### INSTRUCTION
Everything in the listing should be restated word for word.

### RAW DATA
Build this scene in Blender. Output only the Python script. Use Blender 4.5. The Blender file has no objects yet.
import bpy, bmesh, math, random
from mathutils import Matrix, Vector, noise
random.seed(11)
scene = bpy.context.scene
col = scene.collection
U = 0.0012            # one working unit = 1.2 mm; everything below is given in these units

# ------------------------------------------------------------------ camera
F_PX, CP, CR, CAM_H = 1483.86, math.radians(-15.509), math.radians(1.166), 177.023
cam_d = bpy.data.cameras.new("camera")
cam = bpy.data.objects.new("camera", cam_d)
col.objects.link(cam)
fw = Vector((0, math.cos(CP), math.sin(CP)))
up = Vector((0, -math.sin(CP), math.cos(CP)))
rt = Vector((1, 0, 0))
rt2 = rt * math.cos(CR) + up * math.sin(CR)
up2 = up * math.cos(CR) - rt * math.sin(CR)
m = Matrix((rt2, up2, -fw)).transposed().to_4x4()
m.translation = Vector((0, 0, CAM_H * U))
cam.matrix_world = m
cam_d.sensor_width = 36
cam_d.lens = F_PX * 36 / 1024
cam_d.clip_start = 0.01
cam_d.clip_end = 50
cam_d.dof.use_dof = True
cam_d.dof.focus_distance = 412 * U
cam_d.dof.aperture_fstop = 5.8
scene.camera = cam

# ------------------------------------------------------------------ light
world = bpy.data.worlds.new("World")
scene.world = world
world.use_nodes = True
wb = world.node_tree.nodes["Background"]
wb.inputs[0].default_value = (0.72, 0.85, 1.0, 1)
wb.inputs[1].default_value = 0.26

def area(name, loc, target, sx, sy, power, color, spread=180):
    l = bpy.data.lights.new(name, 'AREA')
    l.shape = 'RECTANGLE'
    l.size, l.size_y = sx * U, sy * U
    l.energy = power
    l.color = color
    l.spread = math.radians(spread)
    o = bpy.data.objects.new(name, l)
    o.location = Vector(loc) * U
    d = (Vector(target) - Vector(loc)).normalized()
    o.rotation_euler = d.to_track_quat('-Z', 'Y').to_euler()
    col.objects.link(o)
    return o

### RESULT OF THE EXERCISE
Build this scene in Blender. Output only the Python script. Use Blender 4.5. The Blender file has no objects yet.
import bpy, bmesh, math, random
from mathutils import Matrix, Vector, noise
random.seed(11)
scene = bpy.context.scene
col = scene.collection
U = 0.0012            # one working unit = 1.2 mm; everything below is given in these units

# ------------------------------------------------------------------ camera
F_PX, CP, CR, CAM_H = 1483.86, math.radians(-15.509), math.radians(1.166), 177.023
cam_d = bpy.data.cameras.new("camera")
cam = bpy.data.objects.new("camera", cam_d)
col.objects.link(cam)
fw = Vector((0, math.cos(CP), math.sin(CP)))
up = Vector((0, -math.sin(CP), math.cos(CP)))
rt = Vector((1, 0, 0))
rt2 = rt * math.cos(CR) + up * math.sin(CR)
up2 = up * math.cos(CR) - rt * math.sin(CR)
m = Matrix((rt2, up2, -fw)).transposed().to_4x4()
m.translation = Vector((0, 0, CAM_H * U))
cam.matrix_world = m
cam_d.sensor_width = 36
cam_d.lens = F_PX * 36 / 1024
cam_d.clip_start = 0.01
cam_d.clip_end = 50
cam_d.dof.use_dof = True
cam_d.dof.focus_distance = 412 * U
cam_d.dof.aperture_fstop = 5.8
scene.camera = cam

# ------------------------------------------------------------------ light
world = bpy.data.worlds.new("World")
scene.world = world
world.use_nodes = True
wb = world.node_tree.nodes["Background"]
wb.inputs[0].default_value = (0.72, 0.85, 1.0, 1)
wb.inputs[1].default_value = 0.26

def area(name, loc, target, sx, sy, power, color, spread=180):
    l = bpy.data.lights.new(name, 'AREA')
    l.shape = 'RECTANGLE'
    l.size, l.size_y = sx * U, sy * U
    l.energy = power
    l.color = color
    l.spread = math.radians(spread)
    o = bpy.data.objects.new(name, l)
    o.location = Vector(loc) * U
    d = (Vector(target) - Vector(loc)).normalized()
    o.rotation_euler = d.to_track_quat('-Z', 'Y').to_euler()
    col.objects.link(o)
    return o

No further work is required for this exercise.